At Campaign Kickoff, Tito Jackson Hammers Walsh on 2024, GE Deal

The city councillor focused on education and inequality, two familiar themes, in his opening salvo in Roxbury.

Photo by Kyle Clauss

Jackson and his mother, Rosa. Photo by Kyle Clauss

If there’s enough daylight between Tito Jackson and Marty Walsh, the Roxbury councillor is betting everything it lay to the left.

Jackson formally announced his mayoral bid Thursday afternoon outside the Haley House Cafe and Bakery in Dudley Square. Without ever mentioning his name, Jackson painted Walsh as a disappointment more concerned with big business than the grinding income inequality boring a hole where the city’s middle class ought to be.

“It is time that we have a mayor who spends as much time in uptown as he does in downtown, who spends more time thinking about and investing in neighborhoods and communities than focusing on City Hall Plaza,” Jackson said. “It is time that we have a mayor who has a backbone to stand up to business proposals that would ruin our strong financial position, such as Boston 2024 or Indycar.”

Jackson, introduced by his mother Rosa, touched on all the progressive causes that have colored his five years on the City Council. He lavished praise on the students who protested budget cuts during last year’s Boston Public Schools walkouts. He derided the tax incentives that brought General Electric to Boston, the crowning achievement of Walsh’s first term.

“If folks want a helipad, they can build it on their own,” he said.

It’s no secret Jackson faces an uphill battle. Considering the high ground afforded him under the city charter, the historical near-invincibility of our incumbents, and a campaign war chest that runneth over, it isn’t unreasonable to say the race is Walsh’s to lose. If Thursday’s remarks offer any indication of what’s to come, Jackson will use as a cudgel the same development boom that Walsh will likely hold up as a sign of prosperity under his fledgling reign.

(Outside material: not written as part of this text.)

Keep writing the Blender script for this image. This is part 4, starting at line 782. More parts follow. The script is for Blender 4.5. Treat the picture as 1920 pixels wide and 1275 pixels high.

“Across the city, gentrification has become a neighborhood norm,” Jackson said. “We seem to be judging our success by the number of million-dollar condos, skyscrapers, and publicly funded helipads that are being built rather than the mobility of our families, and the percentage of them who are managing to escape poverty.”

Walsh happened to be in the neighborhood around the time Jackson took the stage, visiting the Boston Police Department’s Roxbury headquarters to announce a new mentoring program. As the mayor prepares for his fourth State of the City next week, the full Shakespearean drama of 2017 becomes apparent once one considers last year’s address at Symphony Hall, attended by GE execs and protested by frostbitten BPS teachers.

In his speech, Walsh announced a new special planning area, granting the Boston Planning and Development Agency (née BRA) dominion over Dudley Square in the heart of Jackson’s district. This move, taken as a slight by an incensed Jackson, could very well have sealed the 41-year-old’s candidacy.